Von Rolf Schraa
ESSEN (BLK) - Der Förderturm von Zeche Zollverein liegt voll Schnee, zur Fortbewegung auf dem weitläufigen Industriegelände sind dicke Schuhe mit rutschfesten Sohlen Pflicht. Der Kulturhauptstadt-Traum des oft als „Kohlenpott“ unterschätzten Ruhrgebiets beginnt an diesem Samstag (9.01.) als Wintermärchen: Neuer Schneefall ist sicher, und die Wetterdienste warnen vor Schneeverwehungen und eisigem Nordostwind. Da der 90-minütige Festakt zur offiziellen Eröffnung der Kulturhauptstadt 2010 in Essen und dem Ruhrgebiet mit Bundespräsident Horst Köhler und EU-Kommissionspräsident José Manuel Barroso ungeheizt und unter freiem Himmel direkt vor der spektakulären Kulisse der Kokerei Zollverein stattfindet, gab es sogar Sorgen, alles müsse verschoben werden.

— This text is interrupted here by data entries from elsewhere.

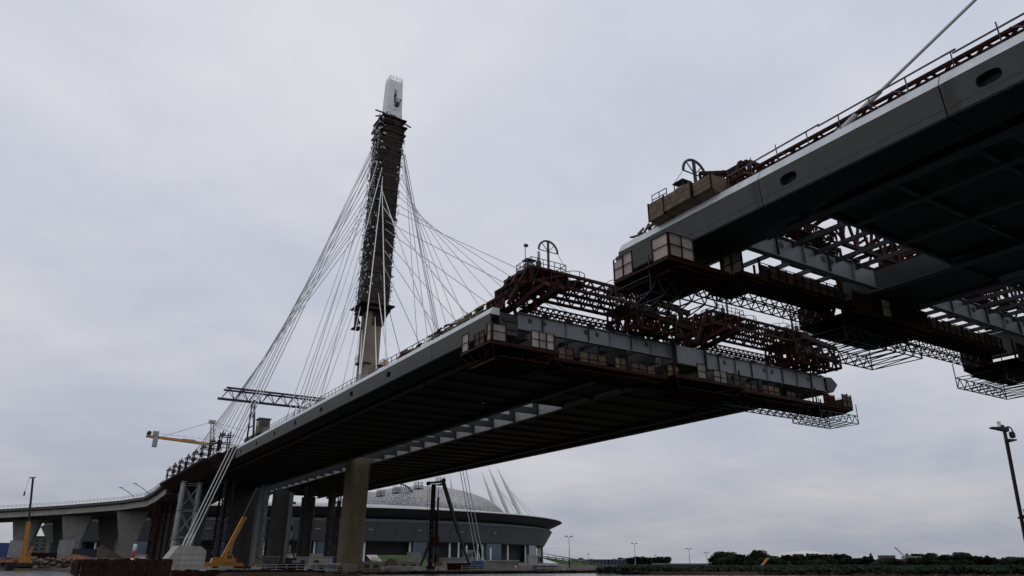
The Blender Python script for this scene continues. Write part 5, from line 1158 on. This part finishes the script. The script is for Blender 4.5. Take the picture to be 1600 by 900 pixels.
# ------------------------------------------------------------------ podium and small buildings in front of the stadium
def slab_building(name, label, u, v, w_, d_, z0, z1, m, bays=0, cat='building', rz=.35, over=.5, winz=None):
    T = thing(name, label, cat, V(u, v, z0)); c, s = math.cos(rz), math.sin(rz)
    box('wall', m, V(u, v, (z0+z1)/2), (w_, d_, z1-z0), T, -rz); box('roof_slab', 'concrete_pale', V(u, v, z1+.16), (w_+over, d_+over, .3), T, -rz)
    for i in range(bays):
        x = -w_/2+(i+.5)*w_/bays; z_ = winz or ((z0+z1)/2, (z1-z0)*.5)
        box('window', 'window_dark', V(u-c*(d_/2+.03)-s*x, v+c*x-s*(d_/2+.03), z_[0]), (w_/bays*.6, .06, z_[1]), T, -rz)
    return T
slab_building('podium', 'beige concrete podium wall right of the drilling rig', 176, 94.5, 8.5, 5, -1.5, 1.0, 'concrete_pale', 0)
slab_building('podium', 'long grey concrete podium wall below the stadium, behind the far anchor block', 186, 112, 13, 6, -1.6, .45, 'concrete', 0, rz=.5)
slab_building('gate_tower', 'square concrete stub tower at the right end of the podium', 176, 118.0, 2.2, 2.4, -1.6, 1.75, 'concrete_pale', 0, over=.1)
slab_building('site_office', 'small grey kiosk on the podium in front of the stadium glass', 190, 105.5, 2.6, 2.4, .5, 3.1, 'stadium_trim', 1)
slab_building('stair_block', 'pale stepped concrete block left of the drilling rig', 180, 84.0, 3.2, 3.0, -1.5, 2.3, 'concrete_pale', 0, over=.1)
slab_building('service_building', 'low pale two-storey service building with dark windows right of the pylon column', 178, 76.5, 13.5, 6, -1.5, .1, 'house_wall', 6, rz=.3)
slab_building('service_building', 'low pale building with a railing left of the pylon column', 196, 62.5, 9, 6, -1.5, .3, 'house_wall', 5, rz=.3)
slab_building('stadium_annex', 'long pale low hall with dark window band below the stadium left side', 300, 98, 34, 10, -1.5, 3.2, 'house_wall', 9, rz=.3)
for i, (u, v, h_) in enumerate(((178, 96, 7.4), (182, 100.6, 6.6), (178, 101.8, 7.0), (190, 113, 6.0), (176, 112.6, 1.6))):
    T = thing('white_post', ('first', 'second', 'third', 'fourth', 'fifth')[i]+' slim white post from the left on the concrete podium', 'post', V(u, v, 0 if i < 4 else -1.6), 'white posts on the podium'); z = 0.4 if i < 4 else -1.6
    tube('shaft', 'white_paint', V(u, v, z), V(u, v, z+h_*.62), .45, T); tube('cap', 'grey_tube', V(u, v, z+h_*.62), V(u, v, z+h_*.64), .5, T)
gs = thing('grass_bank', 'bright green sloping lawn right of the pylon column', 'lawn', V(230, 102, -1)); mesh_obj('turf', [V(224, 96, -1.2), V(222, 110, -1.2), V(246, 118, 2.6), V(250, 103, 2.6)], [(0, 1, 2, 3)], 'grass_slope', gs)
mesh_obj('path', [V(224, 92.4, -1.15), V(224, 95.9, -1.15), V(249.6, 102.6, 2.65), V(250, 98.8, 2.65)], [(0, 1, 2, 3)], 'concrete_pale', gs)

# ------------------------------------------------------------------ stadium
SU, SV = 514.0, 166.0
st = thing('stadium', 'huge saucer-shaped grey stadium with latticed dome roof and leaning white masts', 'stadium', V(SU, SV, -1.3))
def ringz(name, prof, m, n=96, smooth=True):
    o = MB().lathe(V(SU, SV, 0), prof, n, close=False).build(name, m, st, smooth); return o
NP = 60                                            # inclined wall in panels with open joints
def ring_panels(name, r0, z0, r1, z1, m, n, gap=.03, depth=.6, a_from=None, a_to=None):
    for i in range(n):
        a0, a1 = 2*math.pi*(i+gap)/n, 2*math.pi*(i+1-gap)/n
        am = (a0+a1)/2; d_ = Vector((math.cos(am), math.sin(am)))
        if d_.dot(Vector((SV, SU)).normalized()) > .35: continue       # the side turned away
        f = lambda r_, a, z: Vector((SV+r_*math.cos(a), SU+r_*math.sin(a), z))
        vs = [f(r0, a0, z0), f(r0, a1, z0), f(r1, a1, z1), f(r1, a0, z1), f(r0-depth, a0, z0), f(r0-depth, a1, z0), f(r1-depth, a1, z1), f(r1-depth, a0, z1)]
        mesh_obj(name, vs, [(0, 1, 2, 3), (0, 4, 5, 1), (3, 2, 6, 7), (0, 3, 7, 4), (1, 5, 6, 2)], m, st)
ringz('core_wall', [(150, -1.3), (151, 9.8), (156, 10.2), (161.3, 19.6), (160, 20)], 'stadium_dark')
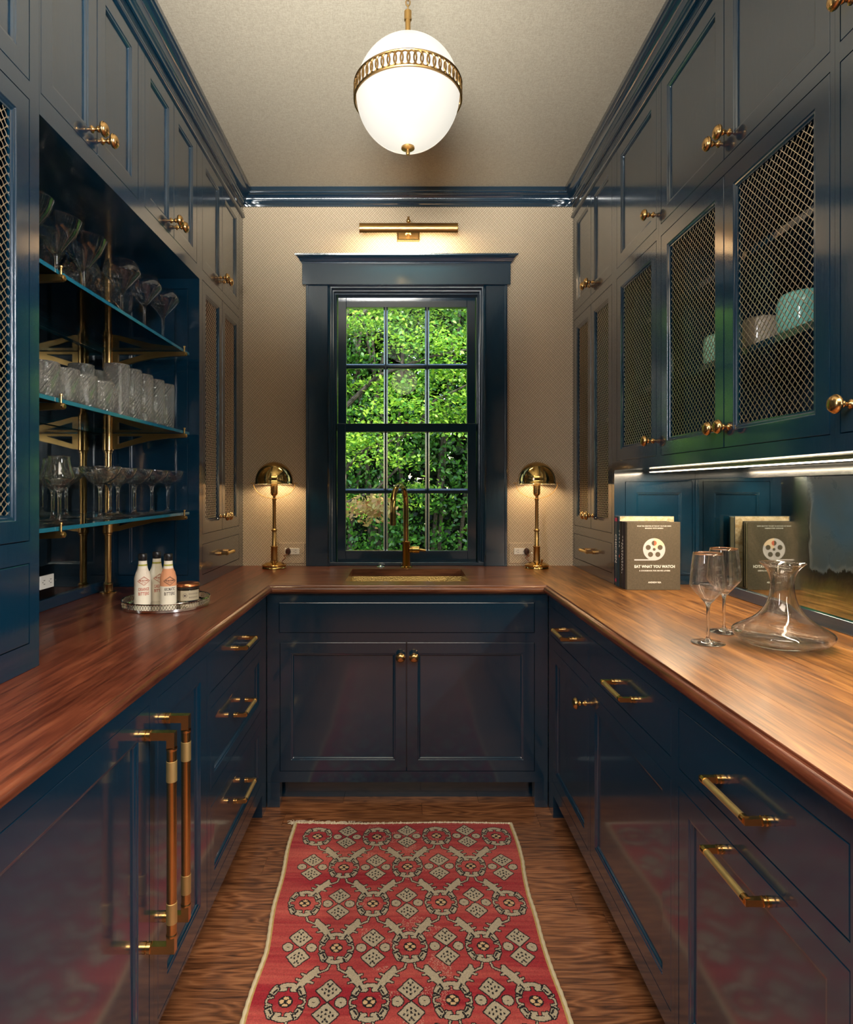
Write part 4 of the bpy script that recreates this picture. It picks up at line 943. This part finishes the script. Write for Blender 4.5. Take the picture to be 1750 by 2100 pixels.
mk('contents', MB().lathe([(0, z+.0062), (.0368, z+.0062), (.0368, z+.038), (0, z+.038)], 40, L), basic('jar_contents', (.28, .20, .11), .6), jr, smooth=True)
mk('lid', MB().lathe([(0, z+.0505), (.038, z+.0505), (.0405, z+.052), (.0405, z+.058), (.038, z+.062), (.030, z+.064), (0, z+.0645)], 48, L), basic('copper_lid', (.50, .18, .07), .28, .9), jr, smooth=True)
mk('neck_band', MB().lathe([(.0362, z+.0445), (.0385, z+.0445), (.0385, z+.0500), (.0362, z+.0500), (.0362, z+.0445)], 40, L), basic('band_dark', (.02, .015, .012), .3), jr, smooth=True)
lb = MB()
def Wj(u, v, n): a = -PI/2+.62+u/.0397; return (-.747+(.0397+n)*math.cos(a), 2.138+(.0397+n)*math.sin(a), z+v)
for j in range(14):
    a, b = -.035+.07*j/14, -.035+.07*(j+1)/14; lb.add([Wj(a, .006, 0), Wj(b, .006, 0), Wj(b, .040, 0), Wj(a, .040, 0)], [(0, 1, 2, 3)], 0)
text(lb, 'WOODFORD', .0080, Wj, .010, .028, .0003, width=.036, mi=1); text(lb, 'RESERVE', .0080, Wj, .010, .016, .0003, width=.032, mi=1)
k = 20
for r0 in (.0075, .0066):
    pass
lb.add([Wj(-.020+rr*math.cos(2*PI*j/20), .023+rr*math.sin(2*PI*j/20), .0003) for rr in (.0075, .0065) for j in range(20)], [(j, (j+1) % 20, 20+(j+1) % 20, 20+j) for j in range(20)], 1)
lb.add([Wj(-.020+.004*math.cos(2*PI*j/12), .023+.003*math.sin(2*PI*j/12), .0003) for j in range(12)], [tuple(range(12))], 1)
mk('label', lb, [basic('jar_label', (.36, .30, .20), .7), INKK], jr, fixn=False)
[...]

„Nur im absoluten Notfall, wir ziehen das durch“, sagt jedoch Ruhr.2010-Chef Fritz Pleitgen. Die 1200 Gäste des Festaktes bekommen „Überlebenspäckchen“ mit Sitzkissen, Decke und Handwärmern. Der als ehemaliger Moskau-Korrespondent der ARD kälteerprobte Medienmann will die im Fernsehen übertragenen Livebilder von Musik, Tanz und Spitzenkultur bei der Eröffnung direkt neben der einst größten Zeche Europas auf keinen Fall missen.
Sie sollen den wirtschaftlichen Wandel im Ruhrgebiet in Szene setzen, der schon mit der Kohlekrise Ende der 50er Jahre begonnen hat: Seitdem sind hunderttausende Jobs in Zechen weggefallen, das Sterben der Hochöfen von Hoesch, Krupp und Thyssen hat Schlagzeilen gemacht - aber gleichzeitig entstanden im Ruhrgebiet neue Stellen etwa in der Medienwirtschaft, rund um die erfolgreichen Neu-Universitäten Bochum und Duisburg-Essen und im Gesundheitswesen.
„Wandel durch Kultur - Kultur durch Wandel“, lautet das Motto der rund 2500 Veranstaltungen und 300 Projekte der Kulturhauptstadt. Die Idee spiegelt sich in Bauwerken, die dem Ruhrgebiet noch lange nach dem Festjahr mit erwarteten fünf Millionen Besuchern erhalten bleiben: Aus einem ehemaligen Brauerei-Lagerhaus in Dortmund wird ein riesiges Kulturzentrum für fast 50 Millionen Euro, Zeche Nordstern in Gelsenkirchen bekommt eine pompöse Herkules-Skulptur auf dem Zechenturm, eine gewerblich genutzte Insel im Rhein vor Duisburg verwandelt sich in einen Kulturpark.
Gut 62 Millionen Euro kostet die Kulturhauptstadt im Ruhrgebiet. Weitaus größere private Gaben, etwa für das spektakuläre neue Folkwang-Museum in Essen, kamen hinzu. Mit hochkarätigen Musik-, Theater- und Ausstellungsreihen und Breitenveranstaltungen zum Mitsingen und für Kleinkunst soll das Festival helfen, europaweit die Klischees vom grauen Kohlenpott endgültig aus den Köpfen zu vertreiben. „Wir werden immer noch unterschätzt, das war auch bei der Bewerbung so: Da hatte uns gegen Städte wie Köln und Bremen doch keiner so richtig auf der Rechnung“, sagt Pleitgen.
Jetzt nennt der Ruhr 2010-Sprecher Marc Oliver Hänig das Medienecho auf die Eröffnung „schlicht sensationell“. Mehr als 500 Journalisten und 20 Kamerateams haben sich angemeldet. „So ist sicher noch keine Kulturhauptstadt begrüßt worden“, meint Pleitgen. Das gilt auch für das buchstäbliche Einläuten des Festjahres an diesem Freitag: Für 18.00 Uhr war ein Festgottesdienst im Essener Dom geplant, danach sollten im ganzen Ruhrgebiet mit seinen 53 Städten und Gemeinden in hunderten von Kirchen die Glocken läuten. Für den Wochenend-Einsatz auf Zeche Zollverein hat die Pressestelle angesichts des erwarteten Wintereinbruchs besondere Maßnahmen ergriffen: Für die Mitarbeiter wurden 20 rote Schals bestellt – damit man sie im Schnee besser erkennen kann.